Car je vous le rappelle, je parle ici des réduction de gaz à effet de serre de notre moto électrique en comparaison avec une voiture électrique.
Or la voiture électrique étant elle-même 40% moins émettrice qu’une voiture thermique, on peut conclure que notre moto électrique permet d’économiser 89% de gaz à effet de serre en comparaison avec une voiture thermique.
Notre argumentaire prend forme
Je n’aurais pas cru en arriver à un tel plébiscite.
Mais voilà, il faut s’y faire : la moto électrique que nous sommes en train de concevoir est une solution extrêmement efficace de réduction de l’impact climatique de la mobilité individuelle.
C’est ainsi.
Il ne restera plus qu’à finir la preuve de concept, et nous tiendrons ici un argumentaire extrêmement convaincant sur la pertinence de la moto que nous aurons conçus, tous ensemble.
Rendez vous compte :
elle n’aura pas à rougir de ses performances,
son prix sera largement contenu grâce au faible coût de ses batteries,
et elle permettra une réduction de 80% à 89% des émissions de gaz à effet de serre.
Son seul défaut, nous le connaissons déjà, sera son poids.
Mais à chaque jour suffit sa peine. Nous aurons largement le temps de travailler sur son poids, quand nous concevrons notre prototype industriel.
D’ici là, il me semble qu’on peut se réjouir de la pertinence du chemin qu’on est en train de prendre.
Car vraiment, je ne vois pas comment on pourrait faire mieux que ce qu’on fait.
Bon dimanche,
Julien
P.S. : quelques précisions sur mes hypothèses de calcul.

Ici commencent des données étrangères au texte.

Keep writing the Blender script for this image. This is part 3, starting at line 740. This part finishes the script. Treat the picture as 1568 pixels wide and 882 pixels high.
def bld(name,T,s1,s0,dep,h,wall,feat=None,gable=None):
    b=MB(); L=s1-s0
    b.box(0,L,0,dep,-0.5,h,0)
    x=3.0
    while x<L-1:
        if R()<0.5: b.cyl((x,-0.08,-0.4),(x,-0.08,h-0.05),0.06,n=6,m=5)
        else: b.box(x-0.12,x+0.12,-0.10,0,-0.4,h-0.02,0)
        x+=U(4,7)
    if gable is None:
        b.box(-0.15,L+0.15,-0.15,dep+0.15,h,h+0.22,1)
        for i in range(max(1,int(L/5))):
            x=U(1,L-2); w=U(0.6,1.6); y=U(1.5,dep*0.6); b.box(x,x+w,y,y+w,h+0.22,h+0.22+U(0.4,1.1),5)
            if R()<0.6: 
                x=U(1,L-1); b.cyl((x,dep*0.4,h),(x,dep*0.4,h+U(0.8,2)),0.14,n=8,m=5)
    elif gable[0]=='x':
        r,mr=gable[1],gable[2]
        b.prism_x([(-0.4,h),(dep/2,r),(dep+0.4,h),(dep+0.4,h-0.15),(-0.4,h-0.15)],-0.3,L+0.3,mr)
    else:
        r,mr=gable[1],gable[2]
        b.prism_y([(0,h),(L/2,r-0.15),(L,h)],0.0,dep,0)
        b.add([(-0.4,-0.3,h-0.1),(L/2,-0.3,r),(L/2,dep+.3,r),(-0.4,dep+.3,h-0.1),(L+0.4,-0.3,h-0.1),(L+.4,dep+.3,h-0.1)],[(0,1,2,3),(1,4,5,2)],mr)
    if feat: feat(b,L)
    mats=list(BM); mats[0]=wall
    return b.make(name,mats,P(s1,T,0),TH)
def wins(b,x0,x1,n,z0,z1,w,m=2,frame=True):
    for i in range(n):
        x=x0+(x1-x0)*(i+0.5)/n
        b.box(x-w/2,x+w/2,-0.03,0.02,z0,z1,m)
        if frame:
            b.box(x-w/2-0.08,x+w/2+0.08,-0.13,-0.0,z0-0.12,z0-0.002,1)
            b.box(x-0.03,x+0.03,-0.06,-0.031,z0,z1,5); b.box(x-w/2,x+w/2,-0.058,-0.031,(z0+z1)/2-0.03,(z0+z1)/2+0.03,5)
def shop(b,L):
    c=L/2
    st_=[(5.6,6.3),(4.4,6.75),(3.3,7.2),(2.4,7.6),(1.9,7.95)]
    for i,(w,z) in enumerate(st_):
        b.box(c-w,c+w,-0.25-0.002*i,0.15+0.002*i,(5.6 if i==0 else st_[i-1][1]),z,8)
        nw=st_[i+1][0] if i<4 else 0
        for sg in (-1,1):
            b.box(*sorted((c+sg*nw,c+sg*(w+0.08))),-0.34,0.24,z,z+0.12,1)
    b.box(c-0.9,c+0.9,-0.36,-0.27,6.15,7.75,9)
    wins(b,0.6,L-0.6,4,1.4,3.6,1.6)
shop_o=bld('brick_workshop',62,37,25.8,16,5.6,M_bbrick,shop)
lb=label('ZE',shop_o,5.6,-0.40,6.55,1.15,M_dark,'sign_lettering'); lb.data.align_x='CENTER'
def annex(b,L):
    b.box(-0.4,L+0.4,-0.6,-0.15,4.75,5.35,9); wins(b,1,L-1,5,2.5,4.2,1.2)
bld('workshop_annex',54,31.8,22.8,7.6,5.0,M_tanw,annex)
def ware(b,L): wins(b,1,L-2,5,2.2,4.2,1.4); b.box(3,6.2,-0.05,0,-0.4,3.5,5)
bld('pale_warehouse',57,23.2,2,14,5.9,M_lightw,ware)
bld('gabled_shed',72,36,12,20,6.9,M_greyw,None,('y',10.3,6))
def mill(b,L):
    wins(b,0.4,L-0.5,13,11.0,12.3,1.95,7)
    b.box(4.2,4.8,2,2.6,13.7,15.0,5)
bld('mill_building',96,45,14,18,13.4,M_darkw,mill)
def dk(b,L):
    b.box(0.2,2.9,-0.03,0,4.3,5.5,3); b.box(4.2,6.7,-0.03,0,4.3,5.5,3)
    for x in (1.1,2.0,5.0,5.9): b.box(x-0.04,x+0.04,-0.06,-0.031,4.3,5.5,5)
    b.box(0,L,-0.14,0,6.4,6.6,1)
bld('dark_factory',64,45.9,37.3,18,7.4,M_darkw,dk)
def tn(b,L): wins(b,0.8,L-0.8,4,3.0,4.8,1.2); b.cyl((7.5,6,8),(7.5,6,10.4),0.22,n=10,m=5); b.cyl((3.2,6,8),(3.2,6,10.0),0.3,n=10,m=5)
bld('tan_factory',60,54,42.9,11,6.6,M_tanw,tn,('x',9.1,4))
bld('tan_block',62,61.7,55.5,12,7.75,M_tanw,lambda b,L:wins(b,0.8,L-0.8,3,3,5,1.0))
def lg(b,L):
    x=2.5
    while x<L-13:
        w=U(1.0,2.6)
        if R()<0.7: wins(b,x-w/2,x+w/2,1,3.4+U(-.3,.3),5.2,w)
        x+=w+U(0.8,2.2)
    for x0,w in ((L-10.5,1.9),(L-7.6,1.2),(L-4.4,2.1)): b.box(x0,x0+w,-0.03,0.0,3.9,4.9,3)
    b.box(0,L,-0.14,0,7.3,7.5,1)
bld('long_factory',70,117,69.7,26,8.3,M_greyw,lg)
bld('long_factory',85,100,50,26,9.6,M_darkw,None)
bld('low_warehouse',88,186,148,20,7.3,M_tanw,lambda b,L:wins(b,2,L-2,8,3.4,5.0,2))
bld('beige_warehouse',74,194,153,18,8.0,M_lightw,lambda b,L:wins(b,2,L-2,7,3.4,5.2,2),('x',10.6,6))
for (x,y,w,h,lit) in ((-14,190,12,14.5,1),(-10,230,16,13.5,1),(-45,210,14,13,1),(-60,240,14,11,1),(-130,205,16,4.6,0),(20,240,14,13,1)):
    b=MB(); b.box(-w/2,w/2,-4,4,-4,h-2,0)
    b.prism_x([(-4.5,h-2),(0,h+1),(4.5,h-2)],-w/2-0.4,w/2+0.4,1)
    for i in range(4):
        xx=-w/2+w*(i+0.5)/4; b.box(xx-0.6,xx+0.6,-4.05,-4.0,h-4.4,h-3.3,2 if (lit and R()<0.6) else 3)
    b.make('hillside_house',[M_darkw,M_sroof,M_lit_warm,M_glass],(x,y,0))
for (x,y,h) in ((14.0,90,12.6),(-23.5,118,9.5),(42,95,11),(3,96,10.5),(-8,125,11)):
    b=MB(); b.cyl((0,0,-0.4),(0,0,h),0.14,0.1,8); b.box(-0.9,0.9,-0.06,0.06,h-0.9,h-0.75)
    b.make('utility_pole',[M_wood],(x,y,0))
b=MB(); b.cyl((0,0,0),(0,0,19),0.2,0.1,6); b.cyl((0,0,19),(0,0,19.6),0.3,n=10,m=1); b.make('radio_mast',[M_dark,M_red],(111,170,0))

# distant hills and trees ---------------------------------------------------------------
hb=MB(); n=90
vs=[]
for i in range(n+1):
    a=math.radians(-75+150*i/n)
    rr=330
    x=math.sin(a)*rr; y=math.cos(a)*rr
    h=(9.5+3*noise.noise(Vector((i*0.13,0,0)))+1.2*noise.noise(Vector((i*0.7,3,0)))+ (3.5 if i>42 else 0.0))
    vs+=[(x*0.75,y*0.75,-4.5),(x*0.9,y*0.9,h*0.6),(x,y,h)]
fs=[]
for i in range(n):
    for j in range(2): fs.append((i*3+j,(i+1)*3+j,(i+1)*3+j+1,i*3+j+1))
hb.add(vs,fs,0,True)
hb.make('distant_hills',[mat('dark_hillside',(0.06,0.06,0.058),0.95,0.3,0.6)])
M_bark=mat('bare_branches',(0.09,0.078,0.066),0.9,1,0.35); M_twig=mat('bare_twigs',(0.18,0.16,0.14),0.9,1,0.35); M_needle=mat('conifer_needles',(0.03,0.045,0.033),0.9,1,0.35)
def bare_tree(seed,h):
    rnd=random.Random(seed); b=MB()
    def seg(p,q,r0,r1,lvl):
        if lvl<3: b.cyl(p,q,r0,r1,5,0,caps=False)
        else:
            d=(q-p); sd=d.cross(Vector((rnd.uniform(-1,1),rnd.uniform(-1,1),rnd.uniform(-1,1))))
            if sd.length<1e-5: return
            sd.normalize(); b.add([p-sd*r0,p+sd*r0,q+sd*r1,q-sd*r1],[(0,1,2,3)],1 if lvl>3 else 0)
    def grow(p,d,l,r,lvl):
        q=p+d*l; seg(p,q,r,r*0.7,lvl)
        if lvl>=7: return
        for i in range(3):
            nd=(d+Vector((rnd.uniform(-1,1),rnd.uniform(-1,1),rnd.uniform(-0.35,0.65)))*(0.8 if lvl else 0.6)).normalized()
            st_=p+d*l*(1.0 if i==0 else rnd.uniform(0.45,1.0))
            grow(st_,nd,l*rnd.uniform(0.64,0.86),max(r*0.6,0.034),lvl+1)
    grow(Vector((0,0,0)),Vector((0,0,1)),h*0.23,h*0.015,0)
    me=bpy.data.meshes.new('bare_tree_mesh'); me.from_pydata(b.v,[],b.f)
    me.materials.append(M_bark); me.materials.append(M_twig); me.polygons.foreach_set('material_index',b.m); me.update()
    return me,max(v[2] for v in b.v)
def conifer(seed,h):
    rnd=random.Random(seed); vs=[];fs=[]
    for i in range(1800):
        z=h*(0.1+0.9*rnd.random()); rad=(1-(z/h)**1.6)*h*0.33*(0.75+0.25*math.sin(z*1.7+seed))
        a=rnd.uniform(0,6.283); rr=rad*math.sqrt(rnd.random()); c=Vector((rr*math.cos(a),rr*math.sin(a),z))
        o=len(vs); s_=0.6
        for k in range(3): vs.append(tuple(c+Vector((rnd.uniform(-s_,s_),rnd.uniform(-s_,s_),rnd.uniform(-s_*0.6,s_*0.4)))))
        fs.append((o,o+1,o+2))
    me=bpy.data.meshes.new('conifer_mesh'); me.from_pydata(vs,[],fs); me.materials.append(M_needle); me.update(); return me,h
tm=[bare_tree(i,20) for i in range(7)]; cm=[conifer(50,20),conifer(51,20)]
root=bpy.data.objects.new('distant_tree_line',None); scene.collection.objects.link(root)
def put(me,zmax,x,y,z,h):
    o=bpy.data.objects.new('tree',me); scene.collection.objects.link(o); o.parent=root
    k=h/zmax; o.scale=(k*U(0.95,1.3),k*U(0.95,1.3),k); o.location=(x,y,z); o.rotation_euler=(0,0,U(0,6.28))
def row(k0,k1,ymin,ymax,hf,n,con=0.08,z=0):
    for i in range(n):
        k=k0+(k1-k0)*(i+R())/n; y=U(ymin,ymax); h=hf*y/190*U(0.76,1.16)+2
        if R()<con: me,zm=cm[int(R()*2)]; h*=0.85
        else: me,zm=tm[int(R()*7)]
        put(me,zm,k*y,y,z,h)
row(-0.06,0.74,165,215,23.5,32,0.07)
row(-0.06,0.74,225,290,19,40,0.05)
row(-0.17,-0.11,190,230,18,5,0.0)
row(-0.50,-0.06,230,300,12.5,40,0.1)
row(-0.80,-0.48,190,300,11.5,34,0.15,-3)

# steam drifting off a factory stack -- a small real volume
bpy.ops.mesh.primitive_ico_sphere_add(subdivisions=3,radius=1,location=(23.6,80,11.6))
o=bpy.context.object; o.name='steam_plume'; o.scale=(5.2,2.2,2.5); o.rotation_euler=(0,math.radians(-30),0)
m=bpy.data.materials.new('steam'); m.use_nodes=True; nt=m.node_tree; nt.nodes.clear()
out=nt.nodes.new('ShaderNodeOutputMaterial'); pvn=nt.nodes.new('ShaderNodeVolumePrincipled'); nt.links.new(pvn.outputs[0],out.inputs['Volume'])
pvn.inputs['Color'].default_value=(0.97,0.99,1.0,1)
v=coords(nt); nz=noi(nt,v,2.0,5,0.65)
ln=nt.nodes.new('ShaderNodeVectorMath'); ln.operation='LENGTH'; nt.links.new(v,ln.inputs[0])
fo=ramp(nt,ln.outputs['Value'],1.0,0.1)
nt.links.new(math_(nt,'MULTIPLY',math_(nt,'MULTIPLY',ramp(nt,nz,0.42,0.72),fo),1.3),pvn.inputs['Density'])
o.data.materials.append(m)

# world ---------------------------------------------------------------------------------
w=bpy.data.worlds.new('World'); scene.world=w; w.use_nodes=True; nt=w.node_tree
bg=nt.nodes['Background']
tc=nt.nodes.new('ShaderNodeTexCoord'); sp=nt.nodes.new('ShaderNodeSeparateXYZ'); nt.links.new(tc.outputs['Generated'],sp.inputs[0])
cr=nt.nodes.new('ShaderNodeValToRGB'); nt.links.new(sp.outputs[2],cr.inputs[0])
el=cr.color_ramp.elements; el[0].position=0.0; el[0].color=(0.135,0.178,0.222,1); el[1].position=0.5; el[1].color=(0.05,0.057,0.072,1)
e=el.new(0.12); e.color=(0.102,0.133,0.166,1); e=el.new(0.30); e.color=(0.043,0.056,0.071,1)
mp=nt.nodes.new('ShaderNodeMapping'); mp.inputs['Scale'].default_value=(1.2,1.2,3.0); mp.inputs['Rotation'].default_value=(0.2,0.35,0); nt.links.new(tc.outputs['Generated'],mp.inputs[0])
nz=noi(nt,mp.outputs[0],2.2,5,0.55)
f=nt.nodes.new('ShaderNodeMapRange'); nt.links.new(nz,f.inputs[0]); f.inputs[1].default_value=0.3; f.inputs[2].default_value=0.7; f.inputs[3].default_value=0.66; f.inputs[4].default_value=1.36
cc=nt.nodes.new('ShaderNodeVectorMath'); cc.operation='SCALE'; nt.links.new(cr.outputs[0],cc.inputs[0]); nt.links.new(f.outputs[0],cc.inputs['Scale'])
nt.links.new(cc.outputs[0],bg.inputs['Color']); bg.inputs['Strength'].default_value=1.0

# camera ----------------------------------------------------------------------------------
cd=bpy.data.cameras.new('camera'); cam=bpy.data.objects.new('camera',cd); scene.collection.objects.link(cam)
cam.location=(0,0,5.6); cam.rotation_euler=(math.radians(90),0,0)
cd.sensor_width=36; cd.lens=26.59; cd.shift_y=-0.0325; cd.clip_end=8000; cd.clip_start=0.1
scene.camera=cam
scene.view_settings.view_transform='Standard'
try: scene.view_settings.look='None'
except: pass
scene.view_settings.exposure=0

La production de la batterie de de la Zoé compte pour moitié des émissions de gaz à effet de serre de la production de la voiture. Ce qui veut dire que le reste de la Zoé compte pour 3150 kgCO2eq (75 kgCO2eq/kWh de batterie produite).
La production de tout ce qui ne tient pas de la batterie de notre moto (donc partie cycle + moteur) au prorata de son poids, sur la base du résultat de la Zoé. Donc environ 270 kgCO2eq (en admettant que notre moto pèsera 180 kg).
Et la consommation d’électricité en France est coupable de 0,082 kgCO2eq/kWh.